Obviously, all the action is centred around Andhra Pradesh which has the
highest concentration of MFIs and the largest exposure through the SHG-Bank
linkage model. The government has responded with a heavy hand by passing an
ordinance that has shifted the discourse from the basic problem to a legal
frame. This almost appears like the government taking revenge on the
competition with its monopolistic regulatory power. While there are nuances
in whether the Government of Andhra Pradesh has the ability and the
inclination to digest the administrative implications of the ordinance, it
has once again shown its inability to target the errant microfinance
institutions, and has instead come down heavily on the entire market. Given
that the State itself is a dominant player in this market, this
heavy-handedness creates an undesirable competitive barrier to an
alternative model of credit delivery. Instead of harping on caps on interest
rates and threatening to remove microfinance from the priority sector list,
it is necessary for the State/Reserve Bank of India to look at specific
instances and pull up the delinquent organisations. The RBI has set up a
committee to look into the issues pertaining to MFIs and has asked the
committee to submit a report within three months.  

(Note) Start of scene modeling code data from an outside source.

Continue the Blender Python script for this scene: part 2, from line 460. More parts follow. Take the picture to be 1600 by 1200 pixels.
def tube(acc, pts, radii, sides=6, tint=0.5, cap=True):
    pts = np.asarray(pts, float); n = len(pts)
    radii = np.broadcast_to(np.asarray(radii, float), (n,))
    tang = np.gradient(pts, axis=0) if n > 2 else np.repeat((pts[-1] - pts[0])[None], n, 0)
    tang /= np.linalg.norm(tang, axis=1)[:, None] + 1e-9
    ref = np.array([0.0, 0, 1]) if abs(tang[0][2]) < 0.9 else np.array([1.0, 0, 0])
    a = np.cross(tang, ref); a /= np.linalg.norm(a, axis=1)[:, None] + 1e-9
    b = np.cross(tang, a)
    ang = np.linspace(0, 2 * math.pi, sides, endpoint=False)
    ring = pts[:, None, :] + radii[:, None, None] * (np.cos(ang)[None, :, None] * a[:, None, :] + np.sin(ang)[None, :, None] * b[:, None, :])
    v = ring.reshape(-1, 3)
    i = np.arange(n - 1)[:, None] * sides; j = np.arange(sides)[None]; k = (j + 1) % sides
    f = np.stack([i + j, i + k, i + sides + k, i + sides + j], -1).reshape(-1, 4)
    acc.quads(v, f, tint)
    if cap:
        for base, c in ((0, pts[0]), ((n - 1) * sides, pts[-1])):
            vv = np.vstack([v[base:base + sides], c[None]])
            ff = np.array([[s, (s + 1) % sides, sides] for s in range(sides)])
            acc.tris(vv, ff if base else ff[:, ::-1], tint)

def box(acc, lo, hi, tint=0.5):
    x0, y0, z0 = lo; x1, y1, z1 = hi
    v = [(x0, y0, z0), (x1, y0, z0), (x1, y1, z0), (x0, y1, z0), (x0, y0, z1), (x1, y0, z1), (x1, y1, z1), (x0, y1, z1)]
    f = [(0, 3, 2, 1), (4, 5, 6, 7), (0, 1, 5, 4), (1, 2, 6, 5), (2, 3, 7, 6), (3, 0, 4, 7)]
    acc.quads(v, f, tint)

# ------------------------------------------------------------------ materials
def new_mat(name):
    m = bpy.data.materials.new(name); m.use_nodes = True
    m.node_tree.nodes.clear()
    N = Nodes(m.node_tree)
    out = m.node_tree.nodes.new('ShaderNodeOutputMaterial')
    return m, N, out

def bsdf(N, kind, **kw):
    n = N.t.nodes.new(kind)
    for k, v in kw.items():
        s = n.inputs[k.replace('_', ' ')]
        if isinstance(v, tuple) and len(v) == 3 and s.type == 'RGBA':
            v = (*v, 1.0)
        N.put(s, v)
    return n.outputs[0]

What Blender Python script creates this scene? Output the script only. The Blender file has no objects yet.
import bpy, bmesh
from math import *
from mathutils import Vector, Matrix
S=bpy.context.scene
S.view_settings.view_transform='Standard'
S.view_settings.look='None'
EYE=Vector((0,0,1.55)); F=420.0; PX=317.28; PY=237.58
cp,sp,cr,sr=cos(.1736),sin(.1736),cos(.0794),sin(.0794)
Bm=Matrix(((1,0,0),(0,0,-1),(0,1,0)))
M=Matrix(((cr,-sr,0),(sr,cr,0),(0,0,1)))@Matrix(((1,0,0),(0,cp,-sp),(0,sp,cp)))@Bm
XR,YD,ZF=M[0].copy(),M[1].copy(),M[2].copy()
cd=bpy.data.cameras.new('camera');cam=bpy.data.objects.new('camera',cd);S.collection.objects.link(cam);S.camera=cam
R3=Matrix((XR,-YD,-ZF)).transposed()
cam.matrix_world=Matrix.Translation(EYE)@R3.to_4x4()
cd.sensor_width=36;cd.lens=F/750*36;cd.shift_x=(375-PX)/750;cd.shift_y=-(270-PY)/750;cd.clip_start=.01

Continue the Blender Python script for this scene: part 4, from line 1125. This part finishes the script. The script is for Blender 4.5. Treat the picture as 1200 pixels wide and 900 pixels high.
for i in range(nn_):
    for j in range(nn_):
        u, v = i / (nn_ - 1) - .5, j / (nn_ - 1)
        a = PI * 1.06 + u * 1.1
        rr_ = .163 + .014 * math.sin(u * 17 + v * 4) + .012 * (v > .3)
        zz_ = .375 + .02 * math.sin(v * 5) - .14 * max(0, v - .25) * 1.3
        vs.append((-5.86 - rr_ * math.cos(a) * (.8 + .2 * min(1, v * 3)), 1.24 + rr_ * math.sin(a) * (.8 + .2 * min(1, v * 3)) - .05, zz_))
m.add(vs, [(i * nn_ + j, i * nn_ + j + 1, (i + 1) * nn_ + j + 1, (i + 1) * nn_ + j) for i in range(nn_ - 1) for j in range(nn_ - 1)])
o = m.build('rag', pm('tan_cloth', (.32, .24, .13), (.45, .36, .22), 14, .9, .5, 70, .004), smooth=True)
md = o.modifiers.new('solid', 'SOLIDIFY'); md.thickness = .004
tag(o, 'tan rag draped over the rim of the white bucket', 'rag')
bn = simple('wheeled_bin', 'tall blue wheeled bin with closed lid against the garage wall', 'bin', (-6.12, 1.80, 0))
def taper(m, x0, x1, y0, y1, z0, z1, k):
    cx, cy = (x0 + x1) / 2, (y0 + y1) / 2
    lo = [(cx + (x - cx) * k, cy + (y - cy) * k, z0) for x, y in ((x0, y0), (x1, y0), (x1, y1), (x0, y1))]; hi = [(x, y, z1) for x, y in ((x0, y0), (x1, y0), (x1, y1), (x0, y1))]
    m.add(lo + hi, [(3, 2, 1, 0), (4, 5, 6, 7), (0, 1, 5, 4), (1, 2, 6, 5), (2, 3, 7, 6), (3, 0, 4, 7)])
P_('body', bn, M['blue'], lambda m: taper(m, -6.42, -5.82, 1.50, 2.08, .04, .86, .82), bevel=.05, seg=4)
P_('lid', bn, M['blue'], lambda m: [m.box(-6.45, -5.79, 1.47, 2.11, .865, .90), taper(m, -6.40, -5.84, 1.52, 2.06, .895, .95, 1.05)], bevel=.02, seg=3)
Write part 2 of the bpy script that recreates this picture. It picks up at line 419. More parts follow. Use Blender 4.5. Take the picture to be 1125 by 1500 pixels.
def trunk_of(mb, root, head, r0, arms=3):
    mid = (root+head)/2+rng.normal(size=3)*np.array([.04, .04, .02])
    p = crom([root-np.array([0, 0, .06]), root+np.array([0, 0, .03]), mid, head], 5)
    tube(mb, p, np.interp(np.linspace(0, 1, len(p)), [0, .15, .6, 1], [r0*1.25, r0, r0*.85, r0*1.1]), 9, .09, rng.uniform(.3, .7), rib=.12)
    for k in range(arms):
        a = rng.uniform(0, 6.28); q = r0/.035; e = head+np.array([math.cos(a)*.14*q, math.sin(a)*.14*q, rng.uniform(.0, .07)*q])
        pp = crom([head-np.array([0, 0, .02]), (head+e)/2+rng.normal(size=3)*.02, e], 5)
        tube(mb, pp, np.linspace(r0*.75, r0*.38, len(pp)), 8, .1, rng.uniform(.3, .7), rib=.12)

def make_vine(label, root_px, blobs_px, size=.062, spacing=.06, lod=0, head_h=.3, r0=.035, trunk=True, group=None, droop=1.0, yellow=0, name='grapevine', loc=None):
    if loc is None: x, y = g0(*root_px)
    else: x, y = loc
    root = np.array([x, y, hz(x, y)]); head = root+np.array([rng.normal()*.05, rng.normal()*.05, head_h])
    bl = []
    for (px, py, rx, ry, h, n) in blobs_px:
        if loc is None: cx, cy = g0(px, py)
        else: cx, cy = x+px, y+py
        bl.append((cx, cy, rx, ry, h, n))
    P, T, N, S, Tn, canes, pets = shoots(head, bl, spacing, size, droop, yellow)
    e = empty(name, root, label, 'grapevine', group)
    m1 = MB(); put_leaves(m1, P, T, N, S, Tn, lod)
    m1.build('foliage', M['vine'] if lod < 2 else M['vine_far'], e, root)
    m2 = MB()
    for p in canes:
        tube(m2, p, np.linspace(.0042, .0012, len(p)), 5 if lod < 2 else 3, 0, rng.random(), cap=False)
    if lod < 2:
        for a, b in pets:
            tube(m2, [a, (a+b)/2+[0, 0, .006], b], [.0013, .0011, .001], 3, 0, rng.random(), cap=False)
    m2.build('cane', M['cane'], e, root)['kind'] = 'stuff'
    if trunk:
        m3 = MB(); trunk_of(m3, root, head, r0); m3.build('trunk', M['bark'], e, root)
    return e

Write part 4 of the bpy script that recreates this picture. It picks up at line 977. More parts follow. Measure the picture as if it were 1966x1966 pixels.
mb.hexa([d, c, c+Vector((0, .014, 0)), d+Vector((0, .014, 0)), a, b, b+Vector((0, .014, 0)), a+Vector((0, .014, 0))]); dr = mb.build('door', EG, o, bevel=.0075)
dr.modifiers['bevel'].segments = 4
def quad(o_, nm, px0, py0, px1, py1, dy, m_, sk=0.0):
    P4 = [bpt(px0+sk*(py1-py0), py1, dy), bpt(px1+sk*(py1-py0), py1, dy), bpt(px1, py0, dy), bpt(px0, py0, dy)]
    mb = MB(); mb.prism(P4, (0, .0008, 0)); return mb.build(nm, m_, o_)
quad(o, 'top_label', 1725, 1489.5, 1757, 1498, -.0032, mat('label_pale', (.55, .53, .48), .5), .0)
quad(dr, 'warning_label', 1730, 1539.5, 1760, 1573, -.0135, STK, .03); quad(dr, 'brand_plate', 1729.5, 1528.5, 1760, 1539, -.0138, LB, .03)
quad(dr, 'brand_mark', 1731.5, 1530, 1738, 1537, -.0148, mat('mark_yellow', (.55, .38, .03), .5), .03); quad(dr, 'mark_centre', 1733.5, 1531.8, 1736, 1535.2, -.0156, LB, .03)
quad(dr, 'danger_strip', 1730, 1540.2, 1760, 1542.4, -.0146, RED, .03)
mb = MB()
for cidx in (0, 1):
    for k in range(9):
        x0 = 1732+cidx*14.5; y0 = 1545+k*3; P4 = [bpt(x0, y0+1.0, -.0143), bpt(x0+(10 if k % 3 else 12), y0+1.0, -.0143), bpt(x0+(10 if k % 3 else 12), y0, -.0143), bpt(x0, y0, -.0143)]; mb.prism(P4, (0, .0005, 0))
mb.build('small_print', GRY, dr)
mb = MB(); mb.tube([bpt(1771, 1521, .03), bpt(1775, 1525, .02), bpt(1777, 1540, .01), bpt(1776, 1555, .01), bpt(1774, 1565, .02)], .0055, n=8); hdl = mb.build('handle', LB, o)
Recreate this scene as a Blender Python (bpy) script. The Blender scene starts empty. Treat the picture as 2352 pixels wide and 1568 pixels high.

But what is not clear is why the RBI is not carrying out a routine
inspection of the portfolio of some MFIs that are under its purview in order
to understand the issues of ghost clients and multiple borrowings and take
action to discipline the erring organisations. Some of these organisations
have serious governance issues that are not being investigated. The
institutional representatives on the boards of these MFIs have not exercised
their independence. The promoters have gotten away with significant
instances of skimming and there seems to be no dissent voiced on the greedy
executive compensations and short-sighted behaviour of the management of the
top MFIs.  
So on the one hand, while the larger directional of the movement of the
State/RBI in terms of financial inclusion seems to be good – directing
payments through banks, calling for financial inclusion plans, opening up
branch licencing, removing the cap on end use interest rates and so on – its
response to the rapid growth of microfinance has been somewhat alarmist.
Hopefully the State and the RBI would do what is well within their mandate
in specific cases. This would be a superior approach compared to the
policy-level clampdown that they have been talking about.